» **DATASET EXTRACT**:

- - - - -

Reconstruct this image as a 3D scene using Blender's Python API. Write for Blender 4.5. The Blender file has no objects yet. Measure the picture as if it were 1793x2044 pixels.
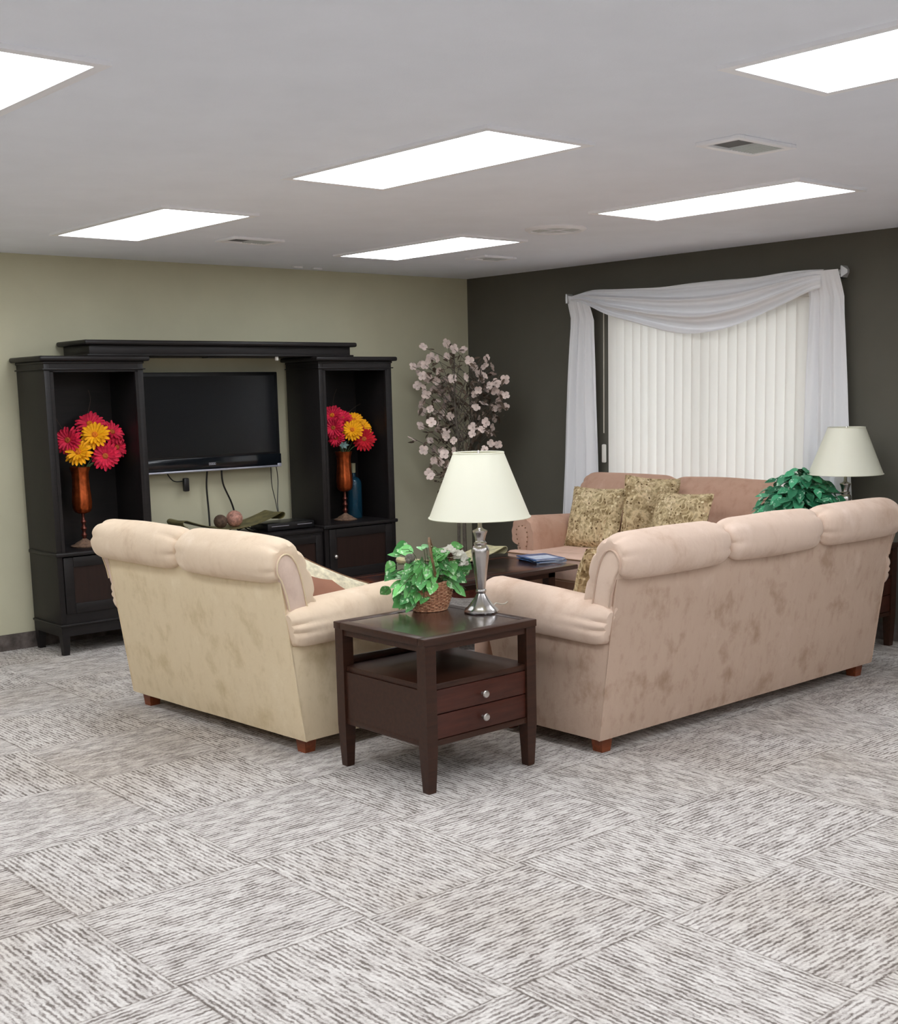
import bpy, bmesh, math, random
from math import sin, cos, pi, sqrt, exp
from mathutils import Vector, Matrix, noise
random.seed(11)
S = bpy.context.scene
COL = S.collection
V = Vector

# ------------------------------------------------------------------ helpers
def link(o, parent=None):
    COL.objects.link(o)
    if parent is not None:
        o.parent = parent
    return o

def obj(name, bm, m, parent=None, smooth=True, angle=40, label=None):
    bmesh.ops.recalc_face_normals(bm, faces=bm.faces)
    me = bpy.data.meshes.new(name)
    bm.to_mesh(me); bm.free()
    me.materials.append(m)
    if smooth:
        me.shade_smooth()
        try:
            me.set_sharp_from_angle(angle=math.radians(angle))
        except Exception:
            pass
    o = bpy.data.objects.new(name, me)
    link(o, parent)
    if label: o['label'] = label
    return o

def thing(name, label, cat, loc=(0, 0, 0), rz=0.0, group=None):
    o = bpy.data.objects.new(name, None)
    o.empty_display_size = 0.05
    COL.objects.link(o)
    o.location = loc; o.rotation_euler = (0, 0, rz)
    o['label'] = label; o['category'] = cat
    if group: o['group'] = group
    return o

def tag(o, label, cat, group=None):
    o['label'] = label; o['category'] = cat
    if group: o['group'] = group
    return o

def struct(name, bm, m, smooth=False, label=None, cat=None):
    o = obj(name, bm, m, None, smooth)
    o['kind'] = 'structure'
    if label: o['label'] = label
    if cat: o['category'] = cat
    return o

def B():
    return bmesh.new()

def bx(bm, x0, x1, y0, y1, z0, z1, bev=0.0, seg=2):
    t = bmesh.new()
    vs = [t.verts.new((x, y, z)) for x in (x0, x1) for y in (y0, y1) for z in (z0, z1)]
    for f in ((0, 1, 3, 2), (4, 6, 7, 5), (0, 4, 5, 1), (2, 3, 7, 6), (0, 2, 6, 4), (1, 5, 7, 3)):
        t.faces.new([vs[i] for i in f])
    if bev > 0:
        bmesh.ops.bevel(t, geom=list(t.edges), offset=bev, segments=seg, profile=0.5, affect='EDGES')
    merge(bm, t)

def merge(bm, t, mat=None):
    if mat is not None:
        bmesh.ops.transform(t, matrix=mat, verts=t.verts)
    d = {}
    for v in t.verts:
        d[v] = bm.verts.new(v.co)
    for f in t.faces:
        try:
            bm.faces.new([d[v] for v in f.verts])
        except ValueError:
            pass
    t.free()

def rings(bm, rs, closed=True, cap=True):
    vr = [[bm.verts.new(p) for p in r] for r in rs]
    n = len(vr[0])
    for a, b in zip(vr[:-1], vr[1:]):
        for i in range(n if closed else n - 1):
            j = (i + 1) % n
            bm.faces.new((a[i], a[j], b[j], b[i]))
    if cap and closed:
        bm.faces.new(vr[0][::-1]); bm.faces.new(vr[-1])
    return vr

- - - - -

Reproduce all of the data exactly, omitting each picture it holds.

» **IN RESPONSE**:
Reconstruct this image as a 3D scene using Blender's Python API. Write for Blender 4.5. The Blender file has no objects yet. Measure the picture as if it were 1793x2044 pixels.
import bpy, bmesh, math, random
from math import sin, cos, pi, sqrt, exp
from mathutils import Vector, Matrix, noise
random.seed(11)
S = bpy.context.scene
COL = S.collection
V = Vector

# ------------------------------------------------------------------ helpers
def link(o, parent=None):
    COL.objects.link(o)
    if parent is not None:
        o.parent = parent
    return o

def obj(name, bm, m, parent=None, smooth=True, angle=40, label=None):
    bmesh.ops.recalc_face_normals(bm, faces=bm.faces)
    me = bpy.data.meshes.new(name)
    bm.to_mesh(me); bm.free()
    me.materials.append(m)
    if smooth:
        me.shade_smooth()
        try:
            me.set_sharp_from_angle(angle=math.radians(angle))
        except Exception:
            pass
    o = bpy.data.objects.new(name, me)
    link(o, parent)
    if label: o['label'] = label
    return o

def thing(name, label, cat, loc=(0, 0, 0), rz=0.0, group=None):
    o = bpy.data.objects.new(name, None)
    o.empty_display_size = 0.05
    COL.objects.link(o)
    o.location = loc; o.rotation_euler = (0, 0, rz)
    o['label'] = label; o['category'] = cat
    if group: o['group'] = group
    return o

def tag(o, label, cat, group=None):
    o['label'] = label; o['category'] = cat
    if group: o['group'] = group
    return o

def struct(name, bm, m, smooth=False, label=None, cat=None):
    o = obj(name, bm, m, None, smooth)
    o['kind'] = 'structure'
    if label: o['label'] = label
    if cat: o['category'] = cat
    return o

def B():
    return bmesh.new()

def bx(bm, x0, x1, y0, y1, z0, z1, bev=0.0, seg=2):
    t = bmesh.new()
    vs = [t.verts.new((x, y, z)) for x in (x0, x1) for y in (y0, y1) for z in (z0, z1)]
    for f in ((0, 1, 3, 2), (4, 6, 7, 5), (0, 4, 5, 1), (2, 3, 7, 6), (0, 2, 6, 4), (1, 5, 7, 3)):
        t.faces.new([vs[i] for i in f])
    if bev > 0:
        bmesh.ops.bevel(t, geom=list(t.edges), offset=bev, segments=seg, profile=0.5, affect='EDGES')
    merge(bm, t)

def merge(bm, t, mat=None):
    if mat is not None:
        bmesh.ops.transform(t, matrix=mat, verts=t.verts)
    d = {}
    for v in t.verts:
        d[v] = bm.verts.new(v.co)
    for f in t.faces:
        try:
            bm.faces.new([d[v] for v in f.verts])
        except ValueError:
            pass
    t.free()

def rings(bm, rs, closed=True, cap=True):
    vr = [[bm.verts.new(p) for p in r] for r in rs]
    n = len(vr[0])
    for a, b in zip(vr[:-1], vr[1:]):
        for i in range(n if closed else n - 1):
            j = (i + 1) % n
            bm.faces.new((a[i], a[j], b[j], b[i]))
    if cap and closed:
        bm.faces.new(vr[0][::-1]); bm.faces.new(vr[-1])
    return vr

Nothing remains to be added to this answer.